WASHINGTON, June 21 — Protecting major American cities against terrorism requires investing federal dollars not just in high-tech gadgets but also in police officers working in uniform and under cover, the mayors of New York and Washington told a House committee on Wednesday.

The joint message, from Mayors Michael R. Bloomberg of New York and Anthony A. Williams of Washington, came as the two protested a plan by the Department of Homeland Security to cut grants to the cities by 40 percent in the coming year.

New York and Washington still received some of the biggest grants announced on May 31, which totaled $711 million. New York got $124 million, 18 percent of the total, and the Washington area received $46.5 million, 7 percent.

But their allotments were cut, at least in part, because of plans to use the money to pay police officers instead of investing in antiterrorism tools or training, Mr. Bloomberg told the House Committee on Homeland Security, calling such a choice shortsighted.

"Time and again, human intelligence has disrupted terrorism planning," Mr. Bloomberg said, "from a plot to bomb a major subway station in our city during the 2004 Republican National Convention, to the conspiracy revealed earlier this month to attack targets in Ontario, Canada."

Mr. Bloomberg said the Department of Homeland Security seemed almost too caught up in the fictional, high-tech world of antiterrorism and crime fighting as portrayed on television, forgetting that cities like New York and Washington would need financial help for years to pay for antiterrorism teams.

Mr. Williams agreed. "There are just probably many more examples of where you've had great technology but you haven't invested on the ground in people, and it's been a tremendous flop," he said.

George W. Foresman, the under secretary for preparedness at the department, told the committee that Congress had imposed restrictions on how much of the urban grants could be spent on personnel and overtime, and that Congress was also responsible for an overall reduction in grant dollars.

But Mr. Foresman acknowledged that the department must do a better job explaining its decision-making process.

The New York City police commissioner, Raymond W. Kelly, gave the committee details on what he said were 18 attempts or successful plots by terrorists to attack New York since 1990, which he said was why the city has about 1,000 officers assigned to a counterterrorism unit. Since the federal urban area grant program started in the 2003 fiscal year, Mr. Kelly said, the Police Department has been allocated $280 million, spending 40 percent on overtime, 35 percent on equipment and the rest on training.

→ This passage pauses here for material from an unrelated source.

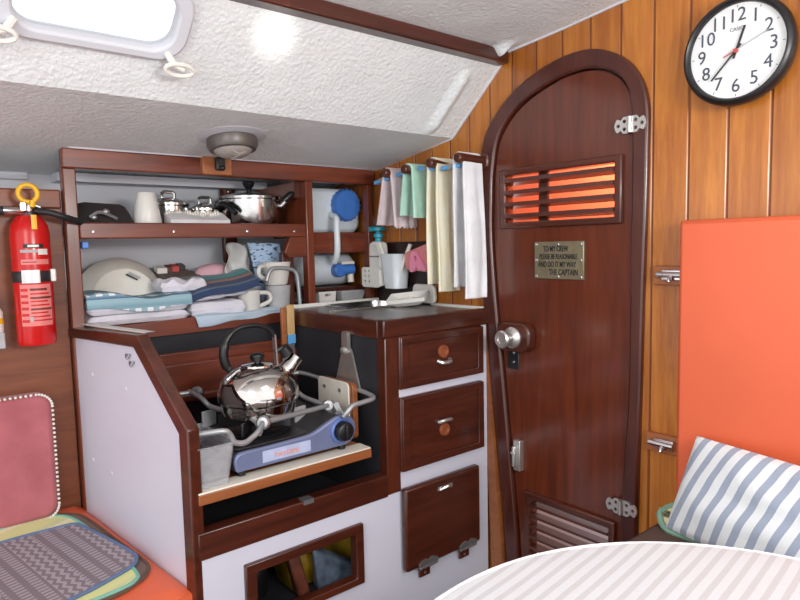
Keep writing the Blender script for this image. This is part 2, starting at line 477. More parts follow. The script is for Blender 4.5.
# inset plate edges: clear the casing
def shrink(P, d):
    cx = -1.47
    return [(a+(d if a < cx else -d), b-(d if b > 0.3 else 0)*max(0, (b-.3)/.3)) for a, b in P]
dp = shrink(iS, .006)
holes = [[(-1.735, .085), (-1.235, .085), (-1.235, .275), (-1.735, .275)], [(-1.615, -1.42), (-1.25, -1.42), (-1.25, -1.058), (-1.615, -1.058)]]
dr = struct(MB().plate((0, 2.018, 0), X, Z, Y, [dp]+holes, 0, .035).done('door_1', M['door']))
for (x0, x1, z0, z1), hl, ns in zip(lv, holes, (4, 8)):
    f = MB().plate((0, 2.0, 0), X, Z, Y, [[(x0, z0), (x1, z0), (x1, z1), (x0, z1)], hl], 0, .02).done('louvre_frame', M['mahogany_x'], dr, bevel=.006)
    hx0, hx1, hz0, hz1 = hl[0][0], hl[1][0], hl[0][1], hl[2][1]
    st = (hz1-hz0)/ns
    for i in range(ns):
        zc = hz0+st*(i+.45)
        MB().obox(((hx0+hx1)/2, 2.022, zc), (hx1-hx0, .050, .016 if z0 > -.5 else .010), X, (0, 1, -.18 if z0 > -.5 else -.10)).done('louvre_slat', M['mahogany_x'], dr)
MB().box(-1.60, -1.555, 2.05, 2.06, .06, .30).done('louvre_rail', M['mahogany'], dr)
# lettered brass plate
pl = MB().box(-1.588, -1.362, 2.008, 2.018, -.142, .003).done('plaque', M['brass'], dr, bevel=.002)
lab(pl, 'dull brass plate engraved with a notice to the crew')
for i, (s, xx) in enumerate((("TO MY CREW", -1.487), ("PLEASE BE REASONABLE", -1.476), ("AND DO IT MY WAY", -1.482), ("THE CAPTAIN", -1.452))):
    text(s, (.030, .027, .030, .032)[i], (xx, 2.0075, -.026-.030*i), X, Z, M['ink'], pl, sx=(.62, .60, .62, .66)[i], bold=.00025)
for a in (-1.578, -1.475, -1.372):
    for b in (-.132, -.069, -.008):
        if a == -1.475 and b == -.069: continue
        MB().lathe([(0, .004), (.0055, .002), (.006, 0)], (a, 2.008, b), mY, 10).done('screw', M['chrome'], pl)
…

The cut this year will most likely mean delaying a plan to install a surveillance system in the financial district in Lower Manhattan, Mr. Kelly said, similar to the so-called Ring of Steel in central London.

"These programs cost money," he said. "There's no question about it."

The pleas from the two mayors and their top police officials were endorsed by many members of the House committee, including its chairman, Representative Peter T. King, Republican of New York.

"This was a stab in the back to the city of New York," Mr. King said of the 40 percent cut in the antiterrorism grant. "It was indefensible. It was disgraceful."

But some members expressed sympathy for the hard choices that the Homeland Security Department must make.

"I hope the political forces will not undermine you," said Representative Sheila Jackson-Lee, Democrat of Texas. "Rather than administration funding and Congressional funding going upwards, it was going down. So you were operating with a much smaller pot."